成長には新陳代謝が欠かせない
実質賃金の話をする際に、通常我々が使っている数字は平均の数字です。もちろん実質賃金の平均がマイナスであることは問題で、少しでも早く実質賃金がプラスになることが求められますが、仮に平均がプラスになったとしても、個々人で見れば、実質賃金がマイナスだという方は一定数、存在してしまうことでしょう。全員の実質賃金が一気にプラスになることは、普通、考えにくいからです。

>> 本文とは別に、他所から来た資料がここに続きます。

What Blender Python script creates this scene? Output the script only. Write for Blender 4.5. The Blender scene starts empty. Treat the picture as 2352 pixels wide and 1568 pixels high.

物価も賃金も上がるインフレの時代になれば、生産性の向上によって、賃上げにも差がつくことになるからです。みんなの賃金が上がらなかったデフレ時代との最大の違いが、ここにあります。
「正常化社会」の姿とは
生産性が上がり、賃上げが続く企業もあれば、そうでない企業もある。そうなれば、人の移動も起こります。中長期的に、生産性の上がらない企業から、生産性の高く賃上げが続く企業や業種に人が移動することで、全体(平均)の賃金も上がっていくことになるのです。これが正常な時代の成長の姿です。新陳代謝こそ、賃金上昇と経済成長をもたらす原動力です。そして、ゼロでなくなった「金利」が、そうした新陳代謝を促す作用を持ちます。それが金融正常化の世界です。
日本が目指すべき「正常な」成長社会の実現のために、本当にバラマキが必要なのか、選挙を通じて、改めて考えてみたいものです。選挙戦で語られることに耳を傾けることはもちろん重要ですが、選挙戦で政治家の口から語られないことにも、大事なことがあるように思えます。